Write out all lines holding the word "follow".

(Rows from a 3D scene dataset)
'''

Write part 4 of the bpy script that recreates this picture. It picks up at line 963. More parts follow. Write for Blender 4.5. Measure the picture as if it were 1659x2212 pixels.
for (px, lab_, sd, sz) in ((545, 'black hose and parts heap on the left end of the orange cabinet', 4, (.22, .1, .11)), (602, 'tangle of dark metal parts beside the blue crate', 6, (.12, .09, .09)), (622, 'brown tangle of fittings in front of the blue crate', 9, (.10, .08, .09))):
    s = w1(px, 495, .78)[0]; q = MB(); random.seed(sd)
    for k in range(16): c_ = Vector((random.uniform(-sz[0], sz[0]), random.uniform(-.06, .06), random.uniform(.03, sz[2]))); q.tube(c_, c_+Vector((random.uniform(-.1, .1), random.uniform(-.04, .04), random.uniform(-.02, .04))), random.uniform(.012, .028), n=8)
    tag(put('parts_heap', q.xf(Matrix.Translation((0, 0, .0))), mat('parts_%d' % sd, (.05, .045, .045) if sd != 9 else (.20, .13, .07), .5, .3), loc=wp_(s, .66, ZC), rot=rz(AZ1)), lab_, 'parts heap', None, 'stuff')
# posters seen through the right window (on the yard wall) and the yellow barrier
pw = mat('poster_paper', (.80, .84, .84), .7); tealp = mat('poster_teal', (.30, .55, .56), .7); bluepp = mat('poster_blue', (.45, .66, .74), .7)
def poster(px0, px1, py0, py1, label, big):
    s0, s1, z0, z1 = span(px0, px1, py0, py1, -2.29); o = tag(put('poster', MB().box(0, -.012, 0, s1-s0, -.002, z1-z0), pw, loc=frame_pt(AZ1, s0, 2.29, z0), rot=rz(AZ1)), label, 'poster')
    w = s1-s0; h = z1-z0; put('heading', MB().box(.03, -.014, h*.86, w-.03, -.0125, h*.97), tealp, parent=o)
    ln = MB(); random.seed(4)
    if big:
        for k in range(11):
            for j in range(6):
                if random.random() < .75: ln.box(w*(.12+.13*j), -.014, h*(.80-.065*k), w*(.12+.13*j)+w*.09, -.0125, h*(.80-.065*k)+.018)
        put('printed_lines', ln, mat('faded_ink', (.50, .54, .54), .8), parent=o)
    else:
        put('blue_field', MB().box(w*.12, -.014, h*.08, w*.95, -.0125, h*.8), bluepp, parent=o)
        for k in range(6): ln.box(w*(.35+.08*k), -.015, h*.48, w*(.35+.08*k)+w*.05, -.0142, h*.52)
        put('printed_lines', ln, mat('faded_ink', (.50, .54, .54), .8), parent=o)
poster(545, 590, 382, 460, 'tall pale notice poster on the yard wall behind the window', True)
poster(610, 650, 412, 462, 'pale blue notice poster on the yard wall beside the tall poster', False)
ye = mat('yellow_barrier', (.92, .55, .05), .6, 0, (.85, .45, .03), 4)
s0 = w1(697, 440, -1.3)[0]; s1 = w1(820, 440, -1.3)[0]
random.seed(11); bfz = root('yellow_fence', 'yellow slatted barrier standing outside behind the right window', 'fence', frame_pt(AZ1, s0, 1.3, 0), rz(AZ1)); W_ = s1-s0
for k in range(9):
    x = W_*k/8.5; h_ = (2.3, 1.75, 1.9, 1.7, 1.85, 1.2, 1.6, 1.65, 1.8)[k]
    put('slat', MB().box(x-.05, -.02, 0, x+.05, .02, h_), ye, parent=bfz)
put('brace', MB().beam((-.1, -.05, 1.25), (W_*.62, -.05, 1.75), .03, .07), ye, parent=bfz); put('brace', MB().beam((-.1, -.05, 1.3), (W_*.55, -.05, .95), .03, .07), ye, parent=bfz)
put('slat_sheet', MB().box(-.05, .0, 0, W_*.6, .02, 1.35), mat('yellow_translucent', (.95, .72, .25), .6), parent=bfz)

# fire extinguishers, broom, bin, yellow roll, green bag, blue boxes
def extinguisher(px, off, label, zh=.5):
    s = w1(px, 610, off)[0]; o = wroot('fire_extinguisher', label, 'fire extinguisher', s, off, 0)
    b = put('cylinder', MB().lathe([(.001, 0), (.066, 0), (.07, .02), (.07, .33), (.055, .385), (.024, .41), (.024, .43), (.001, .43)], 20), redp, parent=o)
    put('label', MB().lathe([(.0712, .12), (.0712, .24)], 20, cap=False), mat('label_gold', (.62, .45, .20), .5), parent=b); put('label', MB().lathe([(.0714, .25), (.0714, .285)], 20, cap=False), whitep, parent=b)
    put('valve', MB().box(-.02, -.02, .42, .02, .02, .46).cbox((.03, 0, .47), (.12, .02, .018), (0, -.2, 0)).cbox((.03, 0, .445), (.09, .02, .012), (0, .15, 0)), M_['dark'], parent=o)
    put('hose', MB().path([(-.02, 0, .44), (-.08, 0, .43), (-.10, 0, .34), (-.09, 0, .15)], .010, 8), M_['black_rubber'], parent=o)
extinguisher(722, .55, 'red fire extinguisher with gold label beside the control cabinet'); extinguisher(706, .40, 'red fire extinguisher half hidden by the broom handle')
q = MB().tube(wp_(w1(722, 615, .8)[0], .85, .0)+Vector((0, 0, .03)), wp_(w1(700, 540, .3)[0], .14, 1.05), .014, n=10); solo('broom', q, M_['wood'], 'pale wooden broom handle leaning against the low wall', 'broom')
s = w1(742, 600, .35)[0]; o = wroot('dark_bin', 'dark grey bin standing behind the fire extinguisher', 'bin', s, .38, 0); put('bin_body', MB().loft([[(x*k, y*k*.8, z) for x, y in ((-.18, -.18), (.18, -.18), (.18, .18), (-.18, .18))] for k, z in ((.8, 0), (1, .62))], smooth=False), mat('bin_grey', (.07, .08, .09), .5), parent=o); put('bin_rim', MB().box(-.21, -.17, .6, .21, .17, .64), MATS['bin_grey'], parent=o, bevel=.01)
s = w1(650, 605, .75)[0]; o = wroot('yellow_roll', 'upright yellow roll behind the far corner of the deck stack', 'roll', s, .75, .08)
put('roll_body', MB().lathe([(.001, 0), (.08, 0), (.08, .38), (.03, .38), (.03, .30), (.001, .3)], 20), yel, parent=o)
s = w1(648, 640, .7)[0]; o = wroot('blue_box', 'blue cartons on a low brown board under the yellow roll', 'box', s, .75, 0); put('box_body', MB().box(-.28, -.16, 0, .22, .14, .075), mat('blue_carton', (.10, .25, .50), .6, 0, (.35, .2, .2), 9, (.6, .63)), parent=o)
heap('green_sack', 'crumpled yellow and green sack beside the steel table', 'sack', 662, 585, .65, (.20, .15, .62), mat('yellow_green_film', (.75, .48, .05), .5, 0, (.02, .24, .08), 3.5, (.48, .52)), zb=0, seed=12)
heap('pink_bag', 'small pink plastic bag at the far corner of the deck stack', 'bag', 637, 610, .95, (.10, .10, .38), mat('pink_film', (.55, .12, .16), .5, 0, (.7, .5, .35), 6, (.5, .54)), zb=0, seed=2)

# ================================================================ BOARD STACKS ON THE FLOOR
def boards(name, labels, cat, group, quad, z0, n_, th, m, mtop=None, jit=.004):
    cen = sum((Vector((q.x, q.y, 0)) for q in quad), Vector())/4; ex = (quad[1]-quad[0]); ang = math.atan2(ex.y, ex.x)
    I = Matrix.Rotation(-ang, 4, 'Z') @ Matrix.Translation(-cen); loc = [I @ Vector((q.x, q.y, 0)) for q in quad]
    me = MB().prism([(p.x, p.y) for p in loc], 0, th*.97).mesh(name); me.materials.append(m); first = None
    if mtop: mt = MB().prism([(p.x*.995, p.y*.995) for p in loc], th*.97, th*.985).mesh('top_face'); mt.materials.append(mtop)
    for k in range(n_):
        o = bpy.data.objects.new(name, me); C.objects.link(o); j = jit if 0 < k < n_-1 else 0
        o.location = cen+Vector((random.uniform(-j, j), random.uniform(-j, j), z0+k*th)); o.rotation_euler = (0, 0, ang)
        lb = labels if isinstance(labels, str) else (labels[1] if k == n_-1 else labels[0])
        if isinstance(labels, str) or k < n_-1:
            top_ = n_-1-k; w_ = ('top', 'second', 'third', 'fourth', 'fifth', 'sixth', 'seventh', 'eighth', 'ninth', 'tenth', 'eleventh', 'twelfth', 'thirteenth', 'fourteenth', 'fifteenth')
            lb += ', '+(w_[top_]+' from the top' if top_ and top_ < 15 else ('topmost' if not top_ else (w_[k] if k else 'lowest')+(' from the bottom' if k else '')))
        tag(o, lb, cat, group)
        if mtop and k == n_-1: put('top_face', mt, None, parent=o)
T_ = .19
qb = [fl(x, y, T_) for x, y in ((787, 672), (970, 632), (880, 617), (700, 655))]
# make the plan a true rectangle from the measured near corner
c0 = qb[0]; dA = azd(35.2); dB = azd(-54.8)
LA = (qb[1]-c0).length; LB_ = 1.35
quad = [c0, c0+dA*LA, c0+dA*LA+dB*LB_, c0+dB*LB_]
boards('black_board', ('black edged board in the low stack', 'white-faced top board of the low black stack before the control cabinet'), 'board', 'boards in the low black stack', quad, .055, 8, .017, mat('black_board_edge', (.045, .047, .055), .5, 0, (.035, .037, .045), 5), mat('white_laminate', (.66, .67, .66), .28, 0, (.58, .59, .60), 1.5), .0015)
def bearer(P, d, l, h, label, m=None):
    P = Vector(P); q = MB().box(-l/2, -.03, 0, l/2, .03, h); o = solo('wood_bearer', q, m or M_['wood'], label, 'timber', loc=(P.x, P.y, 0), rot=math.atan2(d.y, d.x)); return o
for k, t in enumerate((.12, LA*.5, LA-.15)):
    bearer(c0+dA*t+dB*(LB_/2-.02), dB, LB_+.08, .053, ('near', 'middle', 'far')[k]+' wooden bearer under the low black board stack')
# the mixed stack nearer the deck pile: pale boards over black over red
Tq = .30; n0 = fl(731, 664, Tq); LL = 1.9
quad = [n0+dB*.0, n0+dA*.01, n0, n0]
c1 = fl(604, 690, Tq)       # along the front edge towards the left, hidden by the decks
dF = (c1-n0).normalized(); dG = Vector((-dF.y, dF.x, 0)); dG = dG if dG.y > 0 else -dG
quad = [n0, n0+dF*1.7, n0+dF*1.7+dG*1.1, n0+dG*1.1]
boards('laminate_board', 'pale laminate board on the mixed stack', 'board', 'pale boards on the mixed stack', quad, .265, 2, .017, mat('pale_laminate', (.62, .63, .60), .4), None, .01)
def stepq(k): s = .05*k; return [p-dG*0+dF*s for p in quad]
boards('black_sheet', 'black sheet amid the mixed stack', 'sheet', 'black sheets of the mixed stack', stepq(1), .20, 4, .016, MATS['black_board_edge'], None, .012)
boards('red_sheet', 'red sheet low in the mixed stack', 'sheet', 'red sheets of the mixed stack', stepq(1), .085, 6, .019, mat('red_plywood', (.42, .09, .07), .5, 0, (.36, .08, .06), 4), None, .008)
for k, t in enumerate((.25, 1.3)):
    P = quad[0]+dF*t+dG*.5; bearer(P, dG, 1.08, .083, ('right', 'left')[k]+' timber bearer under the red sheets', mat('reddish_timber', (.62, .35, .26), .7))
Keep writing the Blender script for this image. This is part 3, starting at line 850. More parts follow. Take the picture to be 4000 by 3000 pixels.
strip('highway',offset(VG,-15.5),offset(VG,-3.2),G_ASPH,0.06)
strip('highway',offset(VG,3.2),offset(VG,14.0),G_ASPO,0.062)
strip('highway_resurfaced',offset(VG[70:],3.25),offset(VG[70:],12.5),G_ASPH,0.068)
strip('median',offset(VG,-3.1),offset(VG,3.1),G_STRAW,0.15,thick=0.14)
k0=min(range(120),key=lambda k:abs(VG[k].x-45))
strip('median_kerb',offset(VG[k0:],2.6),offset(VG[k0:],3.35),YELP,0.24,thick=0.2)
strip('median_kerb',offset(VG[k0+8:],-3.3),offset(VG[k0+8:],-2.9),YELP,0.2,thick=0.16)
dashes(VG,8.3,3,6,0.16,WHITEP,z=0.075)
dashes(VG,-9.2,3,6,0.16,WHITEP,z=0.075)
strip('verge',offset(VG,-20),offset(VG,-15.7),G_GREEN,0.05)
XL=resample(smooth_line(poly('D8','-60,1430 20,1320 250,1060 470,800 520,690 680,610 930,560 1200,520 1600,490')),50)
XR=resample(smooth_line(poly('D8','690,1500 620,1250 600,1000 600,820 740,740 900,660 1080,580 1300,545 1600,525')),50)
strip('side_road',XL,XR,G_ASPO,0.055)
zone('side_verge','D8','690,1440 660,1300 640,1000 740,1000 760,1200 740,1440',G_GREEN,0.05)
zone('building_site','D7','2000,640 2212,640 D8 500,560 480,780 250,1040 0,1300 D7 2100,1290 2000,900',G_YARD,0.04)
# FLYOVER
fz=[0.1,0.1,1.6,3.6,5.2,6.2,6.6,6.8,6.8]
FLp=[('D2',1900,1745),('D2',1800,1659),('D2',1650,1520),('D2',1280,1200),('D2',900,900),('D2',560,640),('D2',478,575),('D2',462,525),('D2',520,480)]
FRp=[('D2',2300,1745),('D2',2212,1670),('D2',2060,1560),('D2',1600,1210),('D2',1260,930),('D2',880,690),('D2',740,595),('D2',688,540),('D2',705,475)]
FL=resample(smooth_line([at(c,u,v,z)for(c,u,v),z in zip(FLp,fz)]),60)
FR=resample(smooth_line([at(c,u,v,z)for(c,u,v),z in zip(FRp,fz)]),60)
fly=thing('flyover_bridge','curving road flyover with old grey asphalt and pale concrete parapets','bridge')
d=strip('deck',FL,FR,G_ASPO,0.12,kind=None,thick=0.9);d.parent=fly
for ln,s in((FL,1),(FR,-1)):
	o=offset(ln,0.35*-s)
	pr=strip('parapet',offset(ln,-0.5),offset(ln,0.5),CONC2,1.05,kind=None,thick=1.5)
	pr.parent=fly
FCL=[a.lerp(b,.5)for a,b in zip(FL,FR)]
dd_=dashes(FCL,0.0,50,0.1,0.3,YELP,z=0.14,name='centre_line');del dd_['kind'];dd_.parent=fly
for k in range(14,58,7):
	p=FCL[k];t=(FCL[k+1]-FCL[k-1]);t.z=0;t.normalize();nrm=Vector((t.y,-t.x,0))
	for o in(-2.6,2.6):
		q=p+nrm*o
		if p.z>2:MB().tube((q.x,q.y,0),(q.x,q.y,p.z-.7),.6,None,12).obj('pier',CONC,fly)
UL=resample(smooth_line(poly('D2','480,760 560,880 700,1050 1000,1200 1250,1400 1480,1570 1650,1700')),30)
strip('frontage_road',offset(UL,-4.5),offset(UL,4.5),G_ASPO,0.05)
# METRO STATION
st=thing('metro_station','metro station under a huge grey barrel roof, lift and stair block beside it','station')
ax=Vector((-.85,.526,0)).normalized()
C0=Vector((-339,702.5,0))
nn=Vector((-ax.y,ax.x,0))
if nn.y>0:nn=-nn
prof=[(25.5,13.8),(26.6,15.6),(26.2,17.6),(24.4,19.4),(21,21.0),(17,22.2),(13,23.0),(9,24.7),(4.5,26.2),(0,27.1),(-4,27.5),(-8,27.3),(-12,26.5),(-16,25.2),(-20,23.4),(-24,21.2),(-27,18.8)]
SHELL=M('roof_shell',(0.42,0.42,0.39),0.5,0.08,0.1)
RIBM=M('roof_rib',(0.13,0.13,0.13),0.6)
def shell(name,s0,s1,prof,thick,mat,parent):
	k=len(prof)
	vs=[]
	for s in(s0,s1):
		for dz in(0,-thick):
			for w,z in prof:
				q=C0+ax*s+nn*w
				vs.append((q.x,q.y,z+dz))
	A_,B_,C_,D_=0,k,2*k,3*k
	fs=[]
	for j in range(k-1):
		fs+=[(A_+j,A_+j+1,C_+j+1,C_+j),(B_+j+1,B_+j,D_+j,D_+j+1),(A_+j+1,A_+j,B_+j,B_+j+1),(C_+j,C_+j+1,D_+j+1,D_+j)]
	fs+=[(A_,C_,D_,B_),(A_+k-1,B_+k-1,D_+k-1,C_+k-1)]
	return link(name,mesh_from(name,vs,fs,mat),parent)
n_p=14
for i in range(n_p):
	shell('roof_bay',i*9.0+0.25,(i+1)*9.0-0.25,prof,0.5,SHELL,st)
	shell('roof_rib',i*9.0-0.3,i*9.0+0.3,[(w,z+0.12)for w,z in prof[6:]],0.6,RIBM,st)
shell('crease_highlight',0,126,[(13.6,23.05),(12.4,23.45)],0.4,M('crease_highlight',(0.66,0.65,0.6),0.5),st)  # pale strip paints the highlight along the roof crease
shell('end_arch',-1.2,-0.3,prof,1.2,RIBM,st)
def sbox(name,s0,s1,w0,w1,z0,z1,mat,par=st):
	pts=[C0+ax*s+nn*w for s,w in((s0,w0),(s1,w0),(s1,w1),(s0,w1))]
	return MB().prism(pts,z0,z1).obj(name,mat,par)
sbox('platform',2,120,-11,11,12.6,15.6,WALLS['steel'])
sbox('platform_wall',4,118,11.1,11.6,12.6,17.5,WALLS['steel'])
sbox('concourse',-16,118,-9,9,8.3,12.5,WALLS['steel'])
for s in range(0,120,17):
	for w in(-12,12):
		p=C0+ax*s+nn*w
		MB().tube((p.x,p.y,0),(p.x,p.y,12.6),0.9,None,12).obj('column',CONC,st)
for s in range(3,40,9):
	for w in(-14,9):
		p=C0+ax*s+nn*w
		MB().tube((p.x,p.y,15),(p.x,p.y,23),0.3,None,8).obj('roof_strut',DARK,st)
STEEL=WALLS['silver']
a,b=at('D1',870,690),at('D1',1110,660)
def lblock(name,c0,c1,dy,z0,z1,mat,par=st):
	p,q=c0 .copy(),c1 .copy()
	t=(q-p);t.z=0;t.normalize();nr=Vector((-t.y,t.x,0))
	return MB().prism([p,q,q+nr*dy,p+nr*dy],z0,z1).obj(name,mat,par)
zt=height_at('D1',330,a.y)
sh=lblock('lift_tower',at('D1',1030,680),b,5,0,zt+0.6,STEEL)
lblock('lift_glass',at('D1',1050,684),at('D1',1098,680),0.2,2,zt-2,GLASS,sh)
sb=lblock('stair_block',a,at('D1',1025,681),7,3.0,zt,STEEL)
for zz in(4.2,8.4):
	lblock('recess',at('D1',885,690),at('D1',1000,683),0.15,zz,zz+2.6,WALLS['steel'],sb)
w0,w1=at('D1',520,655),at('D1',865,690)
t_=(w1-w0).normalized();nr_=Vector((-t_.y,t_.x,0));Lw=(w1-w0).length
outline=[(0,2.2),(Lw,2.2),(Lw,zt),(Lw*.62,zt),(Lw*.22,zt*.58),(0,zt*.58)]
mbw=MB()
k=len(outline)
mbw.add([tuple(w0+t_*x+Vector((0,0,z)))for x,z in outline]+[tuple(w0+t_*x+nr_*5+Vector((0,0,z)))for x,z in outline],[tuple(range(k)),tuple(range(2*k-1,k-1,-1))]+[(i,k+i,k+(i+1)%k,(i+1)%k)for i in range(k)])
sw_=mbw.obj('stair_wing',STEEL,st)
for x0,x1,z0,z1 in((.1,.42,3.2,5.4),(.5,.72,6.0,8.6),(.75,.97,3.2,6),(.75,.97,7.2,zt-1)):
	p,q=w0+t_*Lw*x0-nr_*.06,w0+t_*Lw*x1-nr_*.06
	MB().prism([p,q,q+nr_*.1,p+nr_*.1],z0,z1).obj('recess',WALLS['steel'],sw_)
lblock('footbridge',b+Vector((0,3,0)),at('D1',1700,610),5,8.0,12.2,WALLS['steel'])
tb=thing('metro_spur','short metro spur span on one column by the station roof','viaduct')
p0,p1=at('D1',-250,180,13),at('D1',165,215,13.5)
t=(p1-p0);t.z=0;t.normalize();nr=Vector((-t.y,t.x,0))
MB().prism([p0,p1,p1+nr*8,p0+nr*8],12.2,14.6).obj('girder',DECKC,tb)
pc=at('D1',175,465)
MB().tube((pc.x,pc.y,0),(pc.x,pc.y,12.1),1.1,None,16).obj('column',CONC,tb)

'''

> [RESPONSE FOR THIS EXERCISE]
Write part 4 of the bpy script that recreates this picture. It picks up at line 963. More parts follow. Write for Blender 4.5. Measure the picture as if it were 1659x2212 pixels.
Keep writing the Blender script for this image. This is part 3, starting at line 850. More parts follow. Take the picture to be 4000 by 3000 pixels.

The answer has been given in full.